Es wird Göpel kaum begeistert haben, dass die internen Gespräche zwischen dem DIW und ihr nach außen drangen, gepfeffert mit Kritik an ihrer Person. Genauso entscheidend für ihre Haltung dürfte sein, dass sie von Anfang an verschiedene Jobmöglichkeiten prüfte und beim DIW nur unter bestimmten Bedingungen anfangen wollte. Öffentlich sagt sie zur Causa DIW nur: "Es war eine von mehreren Optionen, zu denen es Gespräche gab. Es gab Rahmenbedingungen, insbesondere strukturelle, die aus meiner Sicht für die Zusammenarbeit wichtig waren. Als sich die nicht erfüllen ließen, habe ich abgesagt."

Wenn eine geplante Zusammenarbeit vorschnell bekannt wird und dann scheitert, sieht das meist für beide Seiten unvorteilhaft aus. Für DIW-Chef Fratzscher ist es eine weitere schwierige Personalangelegenheit nach dem Gezerre um den Chefposten der Konjunkturabteilung, der inzwischen mit Timm Bönke gut, aber spät besetzt wurde.
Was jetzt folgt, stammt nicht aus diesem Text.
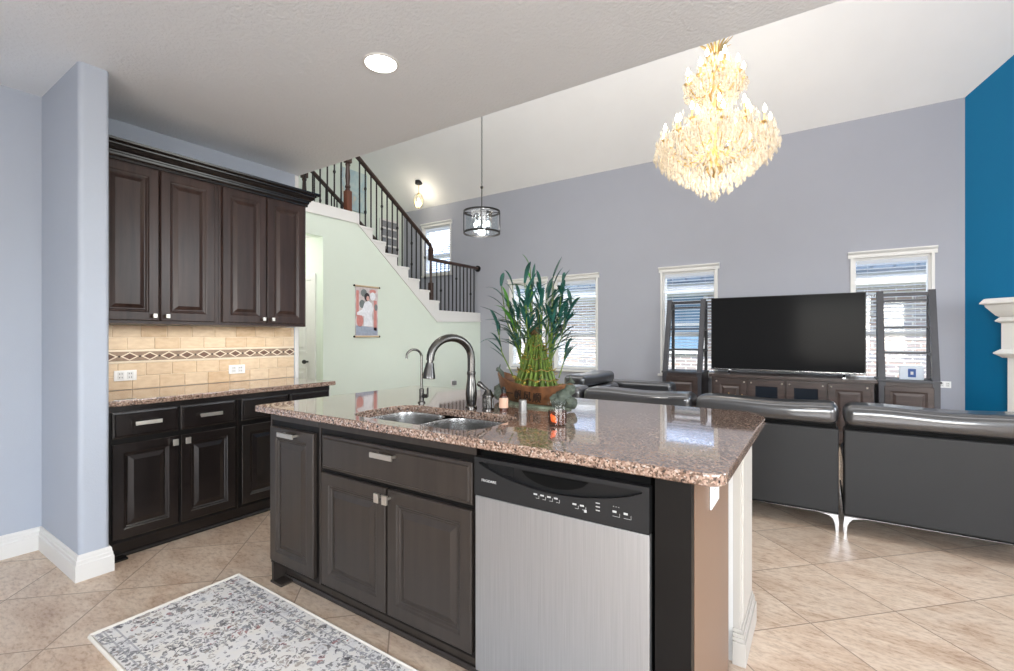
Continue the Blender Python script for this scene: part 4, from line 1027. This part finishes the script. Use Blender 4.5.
obj('glass_drum', lathe(BM(), [(.20, zb+.005), (.20, zt-.02)], C0, 40, cap=False), M['clear'], t)
obj('inner_ring', lathe(BM(), [(.125, zt-.035), (.13, zt-.02), (.125, zt-.005), (.12, zt-.02), (.125, zt-.035)], C0, 32, cap=False), M['black_iron'], t)
for k in range(4):
    a = 2*PI*k/4+.25; p = C0+Vector((.085*math.cos(a), .085*math.sin(a), zt-.10))
    h = obj('socket', lathe(BM(), [(.016, 0), (.02, .02), (.02, .06), (.008, .08)], p, 10), M['chrome'], t)
    bm = BM(); ball(bm, p+Vector((0, 0, -.05)), .022, 2, (1, 1, 1.6)); obj('bulb', bm, M['bulb_cool'], h)
point('pendant_glow', C0+Vector((0, 0, zb+.1)), 14, (1, .97, .92))

# ------------------------------------------------------------------ chandelier
CC = Vector((-.93, 5.29, 0))
t = thing('crystal_chandelier', 'large two tier gold and crystal chandelier with lit candles', 'chandelier', (CC.x, CC.y, 2.66))
def crystal_mat():
    m = bpy.data.materials.new('cut_crystal'); m.use_nodes = True; n = NT(m); n.n.clear()
    a = n.new('ShaderNodeBsdfTransparent'); a.inputs[0].default_value = (1, .97, .92, 1)
    p = n.new('ShaderNodeBsdfPrincipled'); p.inputs['Base Color'].default_value = S(250, 240, 222); p.inputs['Roughness'].default_value = .12; p.inputs['Specular IOR Level'].default_value = 1
    x = n.new('ShaderNodeMixShader'); x.inputs[0].default_value = .55
    o = n.new('ShaderNodeOutputMaterial'); n.link(a.outputs[0], x.inputs[1]); n.link(p.outputs[0], x.inputs[2]); n.link(x.outputs[0], o.inputs[0]); return m
M['crystal'] = crystal_mat()
zc = ZC(5.29)
obj('canopy', lathe(BM(), [(.03, -.08), (.10, -.05), (.11, .05)], CC+Vector((0, 0, zc)), 18), M['gold'], t)
obj('hanging_rod', tube(BM(), [CC+Vector((0, 0, 4.2)), CC+Vector((0, 0, zc-.05))], .011, 8), M['gold'], t)
bm = BM(); lathe(bm, [(.01, 2.93), (.06, 2.97), (.09, 3.02), (.05, 3.1), (.04, 3.3), (.07, 3.4), (.045, 3.5), (.04, 3.72), (.07, 3.8), (.05, 3.9), (.03, 4.05), (.05, 4.15), (.06, 4.2), (.02, 4.3)], CC, 16); obj('stem', bm, M['gold'], t)
bm = BM()
for k in range(14):
    a = 2*PI*k/14; dv = Vector((math.cos(a), math.sin(a), 0)); tube(bm, [CC+Vector((0, 0, 4.16))+dv*.03, CC+Vector((0, 0, 4.28))+dv*.07, CC+Vector((0, 0, 4.36+.03*(k % 2)))+dv*(.15+.03*(k % 3))], [.008, .012, .003], 5)
obj('crown_leaves', bm, M['gold'], t)
def arm(a, z0, r0, r1, z1, parent):
    r1 *= .94
    dv = Vector((math.cos(a), math.sin(a), 0)); P = []
    for q in range(13):
        u = q/12; P.append(CC+dv*(r0+(r1-r0)*u)+Vector((0, 0, z0+(z1-z0)*u**2-.10*math.sin(PI*u))))
    ar = obj('arm', tube(BM(), P, .008, 6), M['gold'], parent)
    e = P[-1]
    bm = BM(); lathe(bm, [(.012, -.01), (.04, .005), (.043, .012), (.012, .012), (.012, .02)], e, 10); lathe(bm, [(.011, .015), (.011, .095)], e, 8); obj('candle_cup', bm, M['gold'], ar)
    bm = BM(); lathe(bm, [(.006, .095), (.017, .118), (.019, .135), (.012, .16), (.002, .185)], e, 8); obj('bulb', bm, M['bulb_warm'], ar)
    return e
tips = []
for k in range(14): tips.append(arm(2*PI*k/14+.1, 3.2, .06, .54, 3.32, t))
for k in range(8): tips.append(arm(2*PI*k/8+.3, 3.35, .05, .36, 3.47, t))
for k in range(9): tips.append(arm(2*PI*k/9+.2, 3.85, .05, .29, 3.90, t))
for k in range(5): tips.append(arm(2*PI*k/5+.6, 4.0, .04, .15, 4.05, t))
# crystals
random.seed(21); drops = []
def addp(r, z, s, jit=.012, n=24, ph=0):
    r *= .94
    for k in range(n):
        a = 2*PI*(k+ph)/n; drops.append((CC+Vector((r*math.cos(a)+random.uniform(-jit, jit), r*math.sin(a)+random.uniform(-jit, jit), z+random.uniform(-jit, jit)*1.5)), s*random.uniform(.8, 1.2)))
for j in range(9):   # basket below the lower tier
    u = j/8; addp(.60*(1-u)**.8+.03, 3.20-.46*u**1.0, 1.15, n=max(8, int(64*(1-u)+8)), ph=j*.5)
    addp(.52*(1-u)**.8+.02, 3.24-.44*u, 1.1, n=max(8, int(50*(1-u)+8)), ph=j*.3)
for j in range(7): addp(.60-.012*abs(j-2), 3.37-.045*j, .95, .025, 56, j*.5)
for j in range(9): addp(.55-.05*j, 3.36+.014*j, .9, .04, 48-4*j, j*.3); addp(.50-.05*j, 3.26+.02*j, .9, .04, 42-4*j, j*.4)
for j in range(7): addp(.38-.018*j, 3.52-.05*j, .9, .03, 34, j*.5)
for j in range(9): addp(.12+.02*(j % 3), 3.48+.05*j, .9, .02, 13, j*.5)
for j in range(10): addp(.31-.017*j, 3.97-.04*j, .9, .025, 32-2*j, j*.5); addp(.22-.012*j, 3.99-.04*j, .9, .03, 24-j, j*.5)
for j in range(6): addp(.24-.03*j, 3.98+.04*j, .8, .03, 22-2*j, j*.5)
for e in tips:
    for q in range(9):
        a = 2*PI*q/9; drops.append((e+Vector((.045*math.cos(a), .045*math.sin(a), -.03)), .8))
        if q % 2: drops.append((e+Vector((.03*math.cos(a), .03*math.sin(a), -.075)), 1.0))
def drop_geo(bm, c, s):
    V = [bm.verts.new((c.x+.009*s*math.cos(2*PI*k/4), c.y+.009*s*math.sin(2*PI*k/4), c.z-.010*s)) for k in range(4)]
    a = bm.verts.new((c.x, c.y, c.z+.022*s)); b = bm.verts.new((c.x, c.y, c.z-.028*s))
    for k in range(4): bm.faces.new([V[k], V[(k+1) % 4], a]); bm.faces.new([V[(k+1) % 4], V[k], b])
bm = BM(); drop_geo(bm, Vector((0, 0, 0)), 1.5); pm = bpy.data.meshes.new('crystal_drop'); bm.to_mesh(pm); bm.free(); pm.materials.append(M['crystal'])
big = 0; rest = BM()
drops.sort(key=lambda d: (d[0]-Vector((0, 0, CAM_H))).length)
root = Vector(t.location)
for p, s in drops:
    if big < 100:
        o = bpy.data.objects.new('crystal_drop', pm); COL.objects.link(o); o.parent = t; o.location = p-root; big += 1
    else: drop_geo(rest, p, s*1.5)
o = obj('crystal_drops', rest, M['crystal'], t, smooth=False); o['kind'] = 'stuff'
for z, pw, r in ((3.42, 20, .25), (3.05, 14, .2), (3.98, 7, .15)): point('chandelier_glow', CC+Vector((0, 0, z)), pw, (1, .95, .88), r)

# ------------------------------------------------------------------ outside
struct('ground', box_(-30, 30, YT+.3, 40, -.35, -.2), mat('lawn', S(110, 120, 90), .9), label='ground outside the windows')
t = thing('neighbour_house', 'brick neighbouring house with grey shingle roof beyond the windows', 'house', (-2, 10.6, -.2))
obj('brick_wall', box_(-12, 6, 10.6, 10.9, -.2, 2.3), M['brick'], t, smooth=False)
obj('eave', box_(-12.3, 6.3, 10.1, 10.9, 2.16, 2.36), M['trim'], t, smooth=False)
obj('roof', prism(BM(), [(10.05, 2.34), (16, 5.6), (16, 5.8), (10.0, 2.46)], -12.5, 6.5, 'x'), M['shingle'], t, smooth=False)
for x in (-2.9, -.4, 2.5, -7.6):
    f = BM()
    for q in ((x, x+.07, .9, 2.2), (x+.83, x+.9, .9, 2.2), (x, x+.9, 2.13, 2.2), (x, x+.9, .9, .97), (x, x+.9, 1.5, 1.56)): box(f, q[0], q[1], 10.55, 10.62, q[2], q[3])
    wf = obj('window', f, M['trim'], t, smooth=False); obj('pane', box_(x+.05, x+.85, 10.58, 10.60, .95, 2.15), mat('sky_pane', S(120, 150, 176), .1), wf, smooth=False)

SC.cycles.max_bounces = 8; SC.cycles.diffuse_bounces = 4; SC.cycles.glossy_bounces = 4; SC.cycles.transparent_max_bounces = 24
SC.cycles.sample_clamp_indirect = 6; SC.cycles.use_denoising = True; SC.cycles.caustics_reflective = False; SC.cycles.caustics_refractive = False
Auf Nachfrage betont Fratzscher, die anstehende sozial-ökologische Transformation sei für sein Institut das übergreifende Thema "und wird in all unseren Abteilungen beleuchtet. Auch künftig werden wir geeignete Strukturen und Rahmen suchen." In welcher Form etwas aus dem geplanten Sozial-Ökologischen Transformationscenter wird, ist nun unklar.

Für Maja Göpel war die Causa DIW in diesem Sommer nur ein weiterer Aufreger. Im August berichtete die Zeit, dass ihr neues Buch ebenso wie der Bestseller von 2020 von dem Journalisten (und gelegentlichem SZ-Autor) Marcus Jauer mitverfasst wurde, der aber nach eigenen Angaben nicht genannt werden wollte.

Dem Erfolg des Buchs tut dies keinen Abbruch, und auch das DIW-Ding will Göpel offenbar rasch hinter sich lassen. "Eine wichtige Erkenntnis des vergangenen Jahres ist für mich, dass neue Ideen auch neue Strukturen benötigen", sagt sie in einem Videotelefonat. "Deshalb habe ich mich entschieden zu gründen." Und zwar ein neues Zentrum, Arbeitstitel "Mission wertvoll".

In Berlin angesiedelt, soll es kommendes Jahr die Arbeit aufnehmen. Geldgeber gibt es schon. Göpel will Wissenschaft, Politik und Pioniere aus der Wirtschaft zusammenbringen, um den Chancen einer Transformation in Richtung klimagerechter, nachhaltiger Wirtschaft die nötige Aufmerksamkeit zu geben.

Die Wissenschaftlerin selbst formuliert dazu weit klingendere Sätze: "Wir wollen eine Stimme für das Wirtschaften von Morgen sein." Erfolgreiches Wirtschaften müsse das Sozial-, Human- und ökologische Kapital einer Gesellschaft entwickeln. "Das Ziel für die Zukunft ist, höchstmögliche Lebensqualität mit geringstmöglichem ökologischem Fußabdruck zu verbinden."